▶ [Work instructions]
Each line of the material must be returned exactly.

▶ [Information shown]
************

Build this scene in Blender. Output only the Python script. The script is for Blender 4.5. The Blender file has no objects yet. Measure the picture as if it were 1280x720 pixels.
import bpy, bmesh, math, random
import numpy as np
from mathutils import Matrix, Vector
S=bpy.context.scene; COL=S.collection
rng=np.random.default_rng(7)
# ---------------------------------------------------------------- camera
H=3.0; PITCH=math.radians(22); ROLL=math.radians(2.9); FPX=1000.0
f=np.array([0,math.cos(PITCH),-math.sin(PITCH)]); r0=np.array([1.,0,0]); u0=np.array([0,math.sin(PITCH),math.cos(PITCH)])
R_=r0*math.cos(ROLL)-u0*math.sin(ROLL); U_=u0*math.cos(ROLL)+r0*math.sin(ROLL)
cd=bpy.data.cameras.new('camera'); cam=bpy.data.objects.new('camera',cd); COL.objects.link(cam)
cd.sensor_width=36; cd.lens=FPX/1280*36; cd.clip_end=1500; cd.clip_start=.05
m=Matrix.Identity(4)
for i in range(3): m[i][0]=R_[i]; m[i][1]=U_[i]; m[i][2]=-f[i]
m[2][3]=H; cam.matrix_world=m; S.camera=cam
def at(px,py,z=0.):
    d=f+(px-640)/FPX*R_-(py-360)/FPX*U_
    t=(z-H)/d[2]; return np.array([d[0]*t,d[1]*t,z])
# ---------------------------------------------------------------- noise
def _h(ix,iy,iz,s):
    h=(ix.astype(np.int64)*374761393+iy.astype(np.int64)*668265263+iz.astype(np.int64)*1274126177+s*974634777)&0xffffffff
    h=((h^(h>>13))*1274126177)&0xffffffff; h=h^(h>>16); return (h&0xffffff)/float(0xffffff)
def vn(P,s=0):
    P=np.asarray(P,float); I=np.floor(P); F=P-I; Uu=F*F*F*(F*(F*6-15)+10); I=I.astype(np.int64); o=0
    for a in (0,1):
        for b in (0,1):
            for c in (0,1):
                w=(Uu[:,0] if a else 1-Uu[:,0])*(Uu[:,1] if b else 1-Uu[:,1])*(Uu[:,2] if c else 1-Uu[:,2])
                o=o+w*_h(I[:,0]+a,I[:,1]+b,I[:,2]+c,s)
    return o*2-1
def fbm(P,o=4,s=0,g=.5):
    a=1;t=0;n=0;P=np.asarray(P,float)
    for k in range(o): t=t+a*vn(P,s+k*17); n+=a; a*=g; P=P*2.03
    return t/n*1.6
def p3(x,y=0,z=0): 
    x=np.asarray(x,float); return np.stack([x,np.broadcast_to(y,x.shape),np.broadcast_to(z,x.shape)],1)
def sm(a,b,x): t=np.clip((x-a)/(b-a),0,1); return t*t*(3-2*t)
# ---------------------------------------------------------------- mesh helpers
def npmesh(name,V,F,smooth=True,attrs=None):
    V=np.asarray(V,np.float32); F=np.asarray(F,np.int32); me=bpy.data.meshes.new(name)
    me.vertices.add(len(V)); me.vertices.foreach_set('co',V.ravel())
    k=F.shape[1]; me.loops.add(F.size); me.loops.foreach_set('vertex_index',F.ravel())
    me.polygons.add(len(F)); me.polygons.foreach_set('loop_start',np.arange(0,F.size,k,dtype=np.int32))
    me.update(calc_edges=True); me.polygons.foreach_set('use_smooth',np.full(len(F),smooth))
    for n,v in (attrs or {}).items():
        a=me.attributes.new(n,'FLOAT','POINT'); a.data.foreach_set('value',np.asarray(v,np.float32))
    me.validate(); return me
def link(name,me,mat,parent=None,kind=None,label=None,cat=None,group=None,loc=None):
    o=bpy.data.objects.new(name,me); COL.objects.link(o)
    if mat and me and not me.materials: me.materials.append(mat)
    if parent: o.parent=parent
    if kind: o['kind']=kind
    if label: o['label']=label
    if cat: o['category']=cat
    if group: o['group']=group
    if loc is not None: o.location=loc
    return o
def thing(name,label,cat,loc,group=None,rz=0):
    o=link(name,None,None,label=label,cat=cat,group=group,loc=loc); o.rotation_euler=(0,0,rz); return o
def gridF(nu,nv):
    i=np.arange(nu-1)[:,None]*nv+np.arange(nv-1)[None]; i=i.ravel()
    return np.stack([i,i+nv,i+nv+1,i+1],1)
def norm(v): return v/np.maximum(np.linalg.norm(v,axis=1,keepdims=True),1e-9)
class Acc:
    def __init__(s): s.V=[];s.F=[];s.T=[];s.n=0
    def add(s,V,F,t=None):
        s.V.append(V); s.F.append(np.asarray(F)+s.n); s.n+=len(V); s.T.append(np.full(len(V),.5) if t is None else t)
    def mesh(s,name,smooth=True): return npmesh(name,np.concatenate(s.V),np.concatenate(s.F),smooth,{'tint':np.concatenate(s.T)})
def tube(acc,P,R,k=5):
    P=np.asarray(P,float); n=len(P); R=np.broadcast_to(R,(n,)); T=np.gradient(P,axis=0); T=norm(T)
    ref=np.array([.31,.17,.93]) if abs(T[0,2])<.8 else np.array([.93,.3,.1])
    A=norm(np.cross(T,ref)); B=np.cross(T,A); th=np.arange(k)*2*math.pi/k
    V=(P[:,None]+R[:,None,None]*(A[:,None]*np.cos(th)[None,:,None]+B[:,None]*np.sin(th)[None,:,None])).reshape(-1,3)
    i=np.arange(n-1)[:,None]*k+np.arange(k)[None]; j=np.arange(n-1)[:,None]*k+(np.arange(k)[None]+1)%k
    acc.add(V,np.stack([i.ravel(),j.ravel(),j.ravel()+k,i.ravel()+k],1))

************

▶ [Response]
Build this scene in Blender. Output only the Python script. The script is for Blender 4.5. The Blender file has no objects yet. Measure the picture as if it were 1280x720 pixels.
import bpy, bmesh, math, random
import numpy as np
from mathutils import Matrix, Vector
S=bpy.context.scene; COL=S.collection
rng=np.random.default_rng(7)
# ---------------------------------------------------------------- camera
H=3.0; PITCH=math.radians(22); ROLL=math.radians(2.9); FPX=1000.0
f=np.array([0,math.cos(PITCH),-math.sin(PITCH)]); r0=np.array([1.,0,0]); u0=np.array([0,math.sin(PITCH),math.cos(PITCH)])
R_=r0*math.cos(ROLL)-u0*math.sin(ROLL); U_=u0*math.cos(ROLL)+r0*math.sin(ROLL)
cd=bpy.data.cameras.new('camera'); cam=bpy.data.objects.new('camera',cd); COL.objects.link(cam)
cd.sensor_width=36; cd.lens=FPX/1280*36; cd.clip_end=1500; cd.clip_start=.05
m=Matrix.Identity(4)
for i in range(3): m[i][0]=R_[i]; m[i][1]=U_[i]; m[i][2]=-f[i]
m[2][3]=H; cam.matrix_world=m; S.camera=cam
def at(px,py,z=0.):
    d=f+(px-640)/FPX*R_-(py-360)/FPX*U_
    t=(z-H)/d[2]; return np.array([d[0]*t,d[1]*t,z])
# ---------------------------------------------------------------- noise
def _h(ix,iy,iz,s):
    h=(ix.astype(np.int64)*374761393+iy.astype(np.int64)*668265263+iz.astype(np.int64)*1274126177+s*974634777)&0xffffffff
    h=((h^(h>>13))*1274126177)&0xffffffff; h=h^(h>>16); return (h&0xffffff)/float(0xffffff)
def vn(P,s=0):
    P=np.asarray(P,float); I=np.floor(P); F=P-I; Uu=F*F*F*(F*(F*6-15)+10); I=I.astype(np.int64); o=0
    for a in (0,1):
        for b in (0,1):
            for c in (0,1):
                w=(Uu[:,0] if a else 1-Uu[:,0])*(Uu[:,1] if b else 1-Uu[:,1])*(Uu[:,2] if c else 1-Uu[:,2])
                o=o+w*_h(I[:,0]+a,I[:,1]+b,I[:,2]+c,s)
    return o*2-1
def fbm(P,o=4,s=0,g=.5):
    a=1;t=0;n=0;P=np.asarray(P,float)
    for k in range(o): t=t+a*vn(P,s+k*17); n+=a; a*=g; P=P*2.03
    return t/n*1.6
def p3(x,y=0,z=0): 
    x=np.asarray(x,float); return np.stack([x,np.broadcast_to(y,x.shape),np.broadcast_to(z,x.shape)],1)
def sm(a,b,x): t=np.clip((x-a)/(b-a),0,1); return t*t*(3-2*t)
# ---------------------------------------------------------------- mesh helpers
def npmesh(name,V,F,smooth=True,attrs=None):
    V=np.asarray(V,np.float32); F=np.asarray(F,np.int32); me=bpy.data.meshes.new(name)
    me.vertices.add(len(V)); me.vertices.foreach_set('co',V.ravel())
    k=F.shape[1]; me.loops.add(F.size); me.loops.foreach_set('vertex_index',F.ravel())
    me.polygons.add(len(F)); me.polygons.foreach_set('loop_start',np.arange(0,F.size,k,dtype=np.int32))
    me.update(calc_edges=True); me.polygons.foreach_set('use_smooth',np.full(len(F),smooth))
    for n,v in (attrs or {}).items():
        a=me.attributes.new(n,'FLOAT','POINT'); a.data.foreach_set('value',np.asarray(v,np.float32))
    me.validate(); return me
def link(name,me,mat,parent=None,kind=None,label=None,cat=None,group=None,loc=None):
    o=bpy.data.objects.new(name,me); COL.objects.link(o)
    if mat and me and not me.materials: me.materials.append(mat)
    if parent: o.parent=parent
    if kind: o['kind']=kind
    if label: o['label']=label
    if cat: o['category']=cat
    if group: o['group']=group
    if loc is not None: o.location=loc
    return o
def thing(name,label,cat,loc,group=None,rz=0):
    o=link(name,None,None,label=label,cat=cat,group=group,loc=loc); o.rotation_euler=(0,0,rz); return o
def gridF(nu,nv):
    i=np.arange(nu-1)[:,None]*nv+np.arange(nv-1)[None]; i=i.ravel()
    return np.stack([i,i+nv,i+nv+1,i+1],1)
def norm(v): return v/np.maximum(np.linalg.norm(v,axis=1,keepdims=True),1e-9)
class Acc:
    def __init__(s): s.V=[];s.F=[];s.T=[];s.n=0
    def add(s,V,F,t=None):
        s.V.append(V); s.F.append(np.asarray(F)+s.n); s.n+=len(V); s.T.append(np.full(len(V),.5) if t is None else t)
    def mesh(s,name,smooth=True): return npmesh(name,np.concatenate(s.V),np.concatenate(s.F),smooth,{'tint':np.concatenate(s.T)})
def tube(acc,P,R,k=5):
    P=np.asarray(P,float); n=len(P); R=np.broadcast_to(R,(n,)); T=np.gradient(P,axis=0); T=norm(T)
    ref=np.array([.31,.17,.93]) if abs(T[0,2])<.8 else np.array([.93,.3,.1])
    A=norm(np.cross(T,ref)); B=np.cross(T,A); th=np.arange(k)*2*math.pi/k
    V=(P[:,None]+R[:,None,None]*(A[:,None]*np.cos(th)[None,:,None]+B[:,None]*np.sin(th)[None,:,None])).reshape(-1,3)
    i=np.arange(n-1)[:,None]*k+np.arange(k)[None]; j=np.arange(n-1)[:,None]*k+(np.arange(k)[None]+1)%k
    acc.add(V,np.stack([i.ravel(),j.ravel(),j.ravel()+k,i.ravel()+k],1))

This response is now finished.